A triumph darling. Jon Bounds and catnip (with a huge host of help) amused the entire interwebs (well a bit of it) with the worlds first Twitter Panto. Besides creating the wordle above, Matthew Somerville pulled together the script and audience in one wonderful social thingy. Actors Online reckons it brought the house down (how often must they use that one?) and the whole caboodle got brum happy too.
Updates:
I Googled twitpanto at about 10pm December 23rd and found – for the first time in years – that there were no ads to accompany it. Twitpanto is a real thing that really happened but so far ahead of some long tail curve that not even mighty google knows where it fits. Surely a Christmas miracle.

Chris loved it because:
It was absolutely chaotic but it absolutely worked
The audience participation – it’s an important part of a panto and seeing over 50 tweets of ‘oh no it’s not’ and ‘oh yes it is’ come rolling in was fantastic
It was popular – not a penny was spent on promotion but it spread because people liked the idea. #twitpanto was the top trending topic on twitter and so far my tag search is showing over 1,300 uses of the tag (and they’re still coming)

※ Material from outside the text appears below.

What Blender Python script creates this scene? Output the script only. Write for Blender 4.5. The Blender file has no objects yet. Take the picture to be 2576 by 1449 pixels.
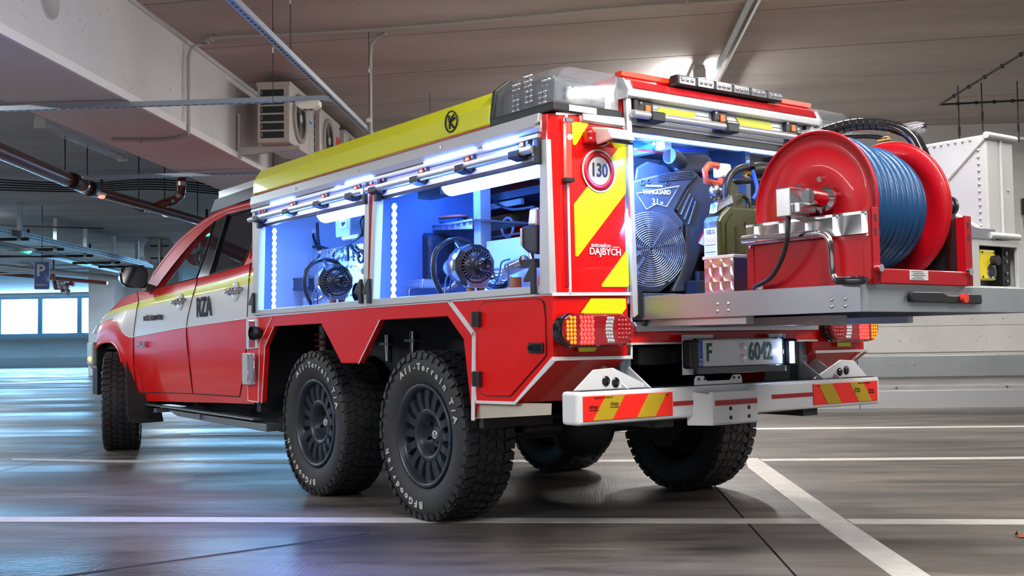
import bpy, bmesh, math, random
from mathutils import Vector, Matrix
random.seed(4)
pi = math.pi
S = bpy.context.scene
COL = S.collection
# ------------------------------------------------------------------ frames
# world = garage axes (x along the wall, y towards the wall); the truck is turned by -TH
TH = math.radians(50.4); cT, sT = math.cos(TH), math.sin(TH)
CAMF, PITCH, ROLL, YAW = 2761.95, 0.048284, -0.015517, 0.943677
CAM = Vector((4.359171, -3.545752, 0.815446))
def W(p): return Vector((cT*p[0]+sT*p[1], -sT*p[0]+cT*p[1], p[2]))
_F = Vector((-math.sin(YAW)*math.cos(PITCH), math.cos(YAW)*math.cos(PITCH), math.sin(PITCH)))
_R = _F.cross(Vector((0,0,1))).normalized(); _U = _R.cross(_F)
_R2 = math.cos(ROLL)*_R+math.sin(ROLL)*_U; _U2 = -math.sin(ROLL)*_R+math.cos(ROLL)*_U
def un(px, py, ax, v):      # where the sight line through a photo pixel meets the plane axis=v (truck axes)
    d = _F+_R2*((px-1288)/CAMF)-_U2*((py-724.5)/CAMF)
    return CAM+d*((v-CAM[ax])/d[ax])
def YP(px, py, y): return un(px, py, 1, y)
def XP(px, py, x): return un(px, py, 0, x)
def gun(px, py, ax, v):     # the same in garage axes
    d = W(_F+_R2*((px-1288)/CAMF)-_U2*((py-724.5)/CAMF)); c = W(CAM)
    return c+d*((v-c[ax])/d[ax])
# ------------------------------------------------------------------ camera, world, lights
cd = bpy.data.cameras.new('camera'); cam = bpy.data.objects.new('camera', cd); COL.objects.link(cam)
cd.sensor_width = 36; cd.lens = CAMF/2576*36; cd.clip_end = 300; cd.clip_start = 0.05
m = Matrix.Identity(4)
for i, v in enumerate((W(_R2), W(_U2), -W(_F))):
    m[0][i], m[1][i], m[2][i] = v
m.translation = W(CAM); cam.matrix_world = m
S.camera = cam
vs = S.view_settings
vs.view_transform = 'Standard'; vs.look = 'None'; vs.gamma = 1; vs.use_curve_mapping = False; vs.exposure = 0.0
w = bpy.data.worlds.new('world'); S.world = w; w.use_nodes = True
bg = w.node_tree.nodes['Background']; bg.inputs[0].default_value = (0.78, 0.80, 0.86, 1); bg.inputs[1].default_value = .45
def area(name, loc, rot, sx, sy, power, col, spread=None):
    l = bpy.data.lights.new(name, 'AREA'); l.shape = 'RECTANGLE'; l.size = sx; l.size_y = sy
    l.energy = power; l.color = col
    if spread: l.spread = math.radians(spread)
    o = bpy.data.objects.new(name, l); COL.objects.link(o); o.location = loc; o.rotation_euler = rot
    return o
WARM = (1, .93, .86); COOL = (.72, .86, 1); BLUE = (.06, .22, 1)
# unseen fill lights added under the ceiling, except the lit batten's own
area('ceiling_lamp_and_fill', (1.1, -3.2, 3.0), (0,0,0), .35, 3.0, 75, WARM)
area('ceiling_lamp_and_fill', (1.1, .4, 3.0), (0,0,0), .3, 1.5, 60, WARM)
area('ceiling_lamp_and_fill', (1.07, 4.5, 3.0), (0,0,0), .1, 1.5, 110, (1,.98,.95))
area('ceiling_lamp_and_fill', (-7.5, -3.5, 3.0), (0,0,0), .35, 3.0, 600, (.97,.97,1))
area('ceiling_lamp_and_fill', (-7.5, 4.5, 3.0), (0,0,0), .35, 1.5, 170, COOL)
area('ceiling_lamp_and_fill', (-17.0, 18.0, 3.0), (0,0,0), .35, 4.5, 420, COOL)
area('ceiling_lamp_and_fill', (-10.5, 22.0, 3.0), (0,0,0), .4, 1.5, 420, (.6,.8,1))
area('ceiling_lamp_and_fill', (5.6, -1.0, 3.0), (0,0,0), .35, 3.0, 40, WARM)
area('ceiling_lamp_and_fill', (-2.5, -5.0, 3.0), (0,0,0), 3.0, .35, 150, (.9,.95,1))
area('ceiling_lamp_and_fill', (5.2, 4.2, 3.0), (0,0,0), .35, 2.0, 60, WARM)
area('ceiling_lamp_and_fill', (-10.5, 12.0, 3.0), (0,0,0), .4, 1.5, 220, COOL)
# daylight through the far window band
area('window_daylight', (-24, 39.6, 2.2), (math.radians(-90), 0, 0), 46, 1.5, 4200, (.20, .55, 1))
# ------------------------------------------------------------------ materials
MATS = {}
def nodes(name):
    mt = bpy.data.materials.new(name); mt.use_nodes = True
    nt = mt.node_tree; return mt, nt, nt.nodes['Principled BSDF']
def M(name, col, rough=.5, metal=0., coat=0., emit=None, es=0., bump=0., bscale=60., var=0., alpha=1., trans=0., spec=None):
    if name in MATS: return MATS[name]
    mt, nt, b = nodes(name)
    b.inputs['Base Color'].default_value = (*col, 1); b.inputs['Roughness'].default_value = rough
    b.inputs['Metallic'].default_value = metal; b.inputs['Coat Weight'].default_value = coat
    b.inputs['Coat Roughness'].default_value = .04
    if spec is not None: b.inputs['Specular IOR Level'].default_value = spec
    if emit: b.inputs['Emission Color'].default_value = (*emit, 1); b.inputs['Emission Strength'].default_value = es
    if alpha < 1: b.inputs['Alpha'].default_value = alpha
    if trans: b.inputs['Transmission Weight'].default_value = trans
    if bump or var:
        tc = nt.nodes.new('ShaderNodeTexCoord'); nz = nt.nodes.new('ShaderNodeTexNoise')
        nz.inputs['Scale'].default_value = bscale; nz.inputs['Detail'].default_value = 5
        nt.links.new(tc.outputs['Object'], nz.inputs['Vector'])
        if bump:
            bp = nt.nodes.new('ShaderNodeBump'); bp.inputs['Strength'].default_value = bump; bp.inputs['Distance'].default_value = .01
            nt.links.new(nz.outputs['Fac'], bp.inputs['Height']); nt.links.new(bp.outputs['Normal'], b.inputs['Normal'])
        if var:
            mx = nt.nodes.new('ShaderNodeMix'); mx.data_type = 'RGBA'
            mx.inputs['A'].default_value = (*[c*(1-var) for c in col], 1); mx.inputs['B'].default_value = (*[min(1, c*(1+var)) for c in col], 1)
            n2 = nt.nodes.new('ShaderNodeTexNoise'); n2.inputs['Scale'].default_value = bscale*.07; n2.inputs['Detail'].default_value = 8
            nt.links.new(tc.outputs['Object'], n2.inputs['Vector'])
            nt.links.new(n2.outputs['Fac'], mx.inputs['Factor']); nt.links.new(mx.outputs['Result'], b.inputs['Base Color'])
    MATS[name] = mt
    return mt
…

Birthday boy Lloyd Davis appeared as himself (I’m sure he looked different in Brazil) and described what happened as “an anthropological treasure trove”. Nick Burcher also enthused:
a great demonstration of the versatility of Twitter and really highlighted the difference between Twitter and more ‘traditional’ social networks like MySpace and Facebook (where it would have been difficult to re-create the immediacy of #twitpanto and would have been even harder to follow it!) A collaborative, non-sponsored effort, #twitpanto was a great example of how social media can facilitate an expansive conversation between like-minded individuals just for fun and just because……
Tom Roper professes a liking for the vulgarity of panto and wasn’t disappointed to find twitpanto “rowdy, bawdy and sometimes hard to follow, just like the real thing”.
Emma Jones (Dandini!) concludes: “pantomime is such a great match for Twitter – it’s all about the instant feedback and audience participation!, echoed by Robert Anderson: “My first job after leaving university was in panto– Jack and the Beanstalk in York, if you must know. Many of the audience told me that they didn’t go to the theatre during the year but always went to the panto. Why? Because it was social, populist and they could get involved. Crucially they enjoyed the show and told their friends about it– retweeted, if you like. Could it be that the panto spirit sums up what two-way communication (ie the social bit) is all about?”